The last of Robert Youngson's silent comedy compilations. The four clowns of the title are Stan Laurel and Oliver Hardy, Charley Chase, and Buster Keaton. The first section begins with some solo appearances by Laurel and Hardy before they were a team (including Hardy's menacing turn as a villain in a Rex the Wonder Horse Western made for Hal Roach), then switches to clips from some of the team's best silent comedies (some of which, such as Two Tars and Big Business, were seen to better advantage in earlier Youngson compilations).

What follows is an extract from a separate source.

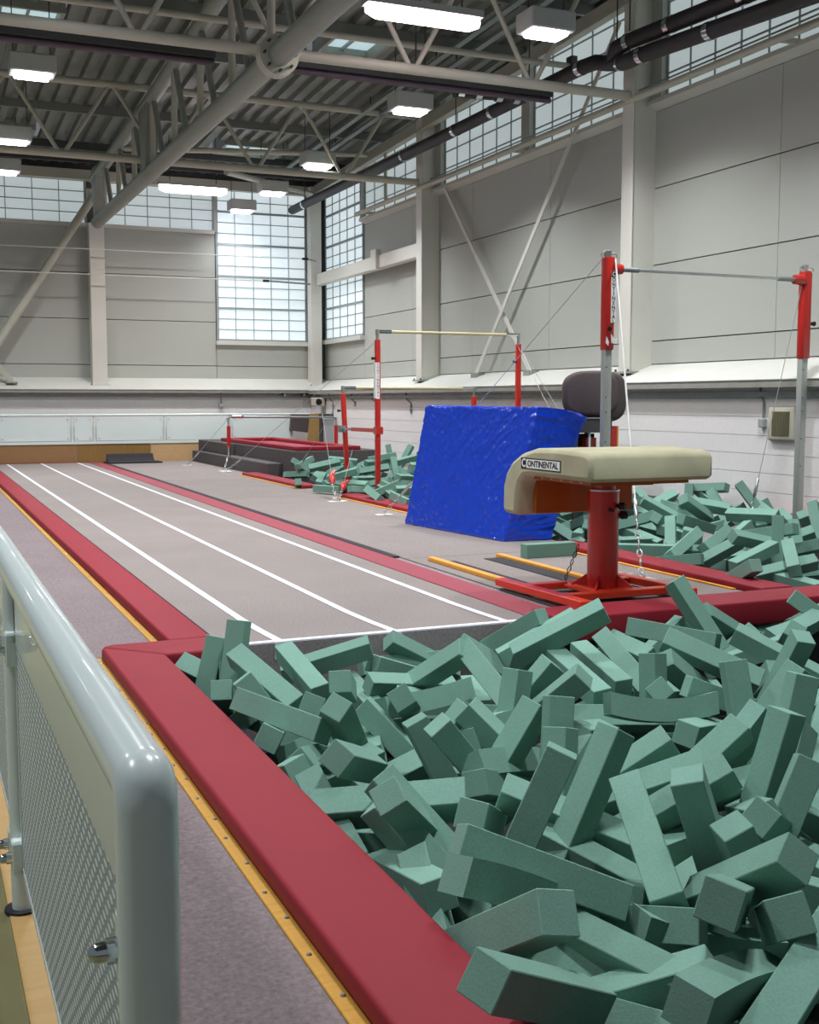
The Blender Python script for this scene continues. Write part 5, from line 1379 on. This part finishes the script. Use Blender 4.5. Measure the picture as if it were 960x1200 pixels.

Next up is Charley Chase, with clips from several of his late '20s Hal Roach comedies. Chase is an affable character, perpetually embarrassed and facing a series of one humiliating incidents after another. As with some of the other Hal Roach comedies, including the short films of Harold Lloyd, I occasionally find Chase's gags a little too mechanical and contrived -- such as the bit here where he is posing for a family portrait and his youngest son's balloon keeps bursting, so Chase repeatedly needs to run out and get another one to calm his son down before they can take the photo. Predictably, Chase ends up with a bunch of balloons that lift him off the ground as he runs down the street. I'm not as big a fan of this kind of situational humor. Chase is better represented here by one of his very funniest shorts, Limousine Love (1928), a brilliant farce in which he's a bridegroom, en route to his wedding, who ends up arriving at the ceremony with an undressed woman in the back of his car.
Finally, there is a condensed version of Buster Keaton's Seven Chances. Reportedly, this was Keaton's least favorite of his own feature films, because his producer had bought the rights to the stage farce and more or less foisted the material upon Keaton (who never cared for farce comedy, finding it forced and unfunny). What Keaton did with that material, though, was to re-shape it and make it his own, and I've always considered it one of his funniest movies. The celebrated chase sequence, in which Buster is pursued through the streets by 700 angry would-be brides, concludes this compilation, and it's an extremely strong note on which to end the final film by Robert Youngson, who did so, so much to keep the legacy of silent comedy alive.